One woman began telling the group about her infirmity.  She was shot and her husband killed and she had moved to another community after the massacre.  She has no money and would not be able to come to Cobán again with the mere hope of testifying – and who knows how many times they will want us to do this?  She wanted to sign away her rights.  The group looked on as she put her thumbprint on the legal denouncement.  “Perfect.  This is exactly what they want,” one of the other accompaniers whispered to me. Luckily, no one else signed that day.  

 “Here in Guatemala,” one community leader explained to me, “Justice is something that is bought and sold, and unfortunately, we don´t have any money.”  But yet only one person signed.  The mere thought of the possibility of justice, along with a commitment to their fellow afectados, kept the others from following suit.  That day. They intend to continue, and are forced to muster up enough hope to do so.  That they are still able to do that after all they have been through is nothing short of amazing.  Their fortitude humbles and inspires me, although the challenges they face and the injustices they have historically lived with break my heart.  

“You shall be free indeed when your days are not without a care nor your nights without a want and a grief.  But rather when these things girdle your life and yet you rise above them naked and unbound.”  - Kahlil Gibran (1883-1931)


SO WHAT NEXT

I will continue to keep you all posted periodically every couple of months until you ask me to stop sending these little Pupovac Quarterlies.  For updates on the trial, please refer to the NISGUA website (www.nisgua.org) 
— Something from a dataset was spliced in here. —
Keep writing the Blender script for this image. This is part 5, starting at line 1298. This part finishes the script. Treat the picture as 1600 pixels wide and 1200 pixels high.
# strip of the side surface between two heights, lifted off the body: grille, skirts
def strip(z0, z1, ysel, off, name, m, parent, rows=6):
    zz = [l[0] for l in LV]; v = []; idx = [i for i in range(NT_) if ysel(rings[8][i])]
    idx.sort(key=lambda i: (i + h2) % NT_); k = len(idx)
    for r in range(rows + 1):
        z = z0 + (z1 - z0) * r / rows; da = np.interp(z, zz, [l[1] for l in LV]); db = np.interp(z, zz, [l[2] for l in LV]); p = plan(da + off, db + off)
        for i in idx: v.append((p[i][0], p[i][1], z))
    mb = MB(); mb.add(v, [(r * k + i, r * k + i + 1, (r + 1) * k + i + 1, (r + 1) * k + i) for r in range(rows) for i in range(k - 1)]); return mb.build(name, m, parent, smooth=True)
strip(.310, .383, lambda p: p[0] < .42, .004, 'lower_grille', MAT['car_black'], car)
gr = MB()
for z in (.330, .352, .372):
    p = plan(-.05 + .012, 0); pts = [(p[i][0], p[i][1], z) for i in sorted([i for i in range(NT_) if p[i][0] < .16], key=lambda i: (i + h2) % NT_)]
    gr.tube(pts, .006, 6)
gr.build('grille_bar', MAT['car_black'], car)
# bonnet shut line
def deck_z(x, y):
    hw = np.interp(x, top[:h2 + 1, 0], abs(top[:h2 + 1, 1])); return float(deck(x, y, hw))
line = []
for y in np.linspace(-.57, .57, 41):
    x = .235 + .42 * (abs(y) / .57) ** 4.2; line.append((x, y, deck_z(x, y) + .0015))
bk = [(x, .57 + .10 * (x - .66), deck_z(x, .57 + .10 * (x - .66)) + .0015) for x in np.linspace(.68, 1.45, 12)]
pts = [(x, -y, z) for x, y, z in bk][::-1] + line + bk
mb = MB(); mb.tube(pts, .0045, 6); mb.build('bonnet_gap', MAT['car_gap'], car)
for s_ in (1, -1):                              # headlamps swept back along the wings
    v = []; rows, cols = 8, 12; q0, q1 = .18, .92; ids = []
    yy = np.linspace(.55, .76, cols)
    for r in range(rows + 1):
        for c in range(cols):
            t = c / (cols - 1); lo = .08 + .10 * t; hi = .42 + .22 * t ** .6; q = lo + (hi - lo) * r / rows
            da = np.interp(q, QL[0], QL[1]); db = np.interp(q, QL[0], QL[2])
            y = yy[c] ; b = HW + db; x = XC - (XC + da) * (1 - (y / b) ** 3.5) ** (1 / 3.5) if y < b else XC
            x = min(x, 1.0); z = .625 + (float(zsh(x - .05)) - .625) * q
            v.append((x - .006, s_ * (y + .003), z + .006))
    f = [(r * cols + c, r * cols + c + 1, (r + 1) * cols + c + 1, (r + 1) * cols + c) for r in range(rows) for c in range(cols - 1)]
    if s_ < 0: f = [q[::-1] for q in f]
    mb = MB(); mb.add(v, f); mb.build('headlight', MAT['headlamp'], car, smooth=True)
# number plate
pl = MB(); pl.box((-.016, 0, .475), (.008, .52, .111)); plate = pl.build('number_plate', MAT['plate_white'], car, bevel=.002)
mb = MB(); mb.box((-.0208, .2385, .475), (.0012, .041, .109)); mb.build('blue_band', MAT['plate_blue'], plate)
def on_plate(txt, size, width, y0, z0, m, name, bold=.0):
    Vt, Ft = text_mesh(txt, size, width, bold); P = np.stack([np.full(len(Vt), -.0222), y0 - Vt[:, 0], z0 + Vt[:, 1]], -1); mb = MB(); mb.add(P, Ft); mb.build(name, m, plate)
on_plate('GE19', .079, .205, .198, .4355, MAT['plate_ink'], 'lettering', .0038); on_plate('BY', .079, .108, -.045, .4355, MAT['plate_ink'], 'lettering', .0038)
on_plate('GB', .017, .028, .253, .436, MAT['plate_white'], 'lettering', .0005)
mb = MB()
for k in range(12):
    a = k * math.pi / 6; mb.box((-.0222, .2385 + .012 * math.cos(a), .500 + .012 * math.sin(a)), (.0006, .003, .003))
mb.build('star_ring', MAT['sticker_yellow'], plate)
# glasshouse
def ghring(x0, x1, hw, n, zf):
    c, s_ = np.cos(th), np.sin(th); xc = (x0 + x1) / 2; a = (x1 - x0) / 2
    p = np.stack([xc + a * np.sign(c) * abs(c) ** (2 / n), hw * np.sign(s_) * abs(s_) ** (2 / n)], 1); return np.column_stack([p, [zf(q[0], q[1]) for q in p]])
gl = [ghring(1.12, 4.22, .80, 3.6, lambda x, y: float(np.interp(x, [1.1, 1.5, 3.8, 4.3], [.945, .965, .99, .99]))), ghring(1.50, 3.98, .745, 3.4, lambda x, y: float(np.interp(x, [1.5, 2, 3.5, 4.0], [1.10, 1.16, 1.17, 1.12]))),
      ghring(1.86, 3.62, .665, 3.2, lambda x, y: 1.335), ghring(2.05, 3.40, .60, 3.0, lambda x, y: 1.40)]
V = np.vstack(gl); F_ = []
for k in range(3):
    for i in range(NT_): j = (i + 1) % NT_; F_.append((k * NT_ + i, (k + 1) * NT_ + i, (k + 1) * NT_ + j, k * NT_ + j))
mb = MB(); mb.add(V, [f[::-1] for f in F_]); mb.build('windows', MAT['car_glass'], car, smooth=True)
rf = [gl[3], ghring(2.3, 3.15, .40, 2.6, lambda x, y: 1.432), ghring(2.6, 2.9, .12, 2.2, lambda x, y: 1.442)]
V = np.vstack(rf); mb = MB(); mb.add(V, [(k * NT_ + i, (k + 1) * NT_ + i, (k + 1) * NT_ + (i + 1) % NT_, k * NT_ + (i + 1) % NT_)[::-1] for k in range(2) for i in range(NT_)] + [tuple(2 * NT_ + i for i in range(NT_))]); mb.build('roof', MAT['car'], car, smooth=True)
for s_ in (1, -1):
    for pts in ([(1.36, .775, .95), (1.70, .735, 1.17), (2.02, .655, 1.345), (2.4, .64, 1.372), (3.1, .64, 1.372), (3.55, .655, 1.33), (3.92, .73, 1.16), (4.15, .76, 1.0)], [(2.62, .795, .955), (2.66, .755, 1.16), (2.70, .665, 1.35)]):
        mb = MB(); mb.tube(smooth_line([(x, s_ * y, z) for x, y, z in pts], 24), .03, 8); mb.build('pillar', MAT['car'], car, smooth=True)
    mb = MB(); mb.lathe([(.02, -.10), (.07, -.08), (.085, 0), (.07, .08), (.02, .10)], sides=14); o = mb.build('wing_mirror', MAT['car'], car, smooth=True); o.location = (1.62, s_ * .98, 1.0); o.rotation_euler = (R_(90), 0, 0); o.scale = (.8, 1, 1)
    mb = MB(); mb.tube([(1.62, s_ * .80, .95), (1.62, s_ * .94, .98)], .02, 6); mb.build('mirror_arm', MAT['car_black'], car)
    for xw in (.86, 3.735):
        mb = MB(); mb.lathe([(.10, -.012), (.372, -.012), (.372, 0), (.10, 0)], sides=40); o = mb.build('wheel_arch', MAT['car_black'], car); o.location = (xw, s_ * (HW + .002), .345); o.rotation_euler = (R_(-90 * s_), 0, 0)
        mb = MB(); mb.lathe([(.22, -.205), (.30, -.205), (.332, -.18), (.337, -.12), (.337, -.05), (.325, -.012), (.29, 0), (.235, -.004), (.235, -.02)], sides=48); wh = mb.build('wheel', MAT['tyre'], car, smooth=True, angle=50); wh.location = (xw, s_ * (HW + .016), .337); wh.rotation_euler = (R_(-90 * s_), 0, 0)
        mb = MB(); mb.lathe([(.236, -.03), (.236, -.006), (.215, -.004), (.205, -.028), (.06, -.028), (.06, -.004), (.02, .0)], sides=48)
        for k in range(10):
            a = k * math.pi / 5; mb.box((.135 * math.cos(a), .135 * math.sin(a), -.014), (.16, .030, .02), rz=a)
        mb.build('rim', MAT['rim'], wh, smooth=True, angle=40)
I appreiciate all of the support and encouragement I have received from all of you in the past.  For those of you who would like to make an additional contribution to GUAPA to help us offer accompaniment to the witnesses of Xamán, checks can be made out to ‘Peaceworks’ with GUAPA in the memo and sent to:

GUAPA
c/o Bob Kresofsky
140 Raymond Ave
South Orange, NJ  07079

I would also love to hear from you and can receive letters, packages and singing telegrams at:

Jessica Pupovac
3-48B 3a calle
Zona 2
Cuidad de Guatemala
Guatemala, C.A.

 If you assume that there is no hope, you guarantee that there will be no hope.  If you assume that there is an instinct for freedom, that there are opportunities to change things, then there is a possiblity that you can contribute to making a better world. – Noam Chomsky

I am going to stay in Guatemala at least until early August, doing some 
research, occasionally accompanying organizations and individuals receiving threats in the capital, and visiting Xamàn after the current accompanier leaves at the end of June.  Honestly, I am not sure exactly where I´ll go or what to do after that, put am keeping my eyes and ears open for clues.  Some of you expressed concern and confusion at my split-second decision to return to Guatemala. Although I admit that plumbing is more wonderful than many of us ever stop to appreciate, and although I truly cherished the opportunity to spend time with all y’all in the States, it never occurred to me as a realistic possibility to say no to this.  I keep on thinking of a cheesy, but poignant aphorism I heard recently.  Life is like the surf, so give yourself away to it, like the sea.  I feel that I am exactly where I should be right now.  

I hope all is well up there.  Let me know.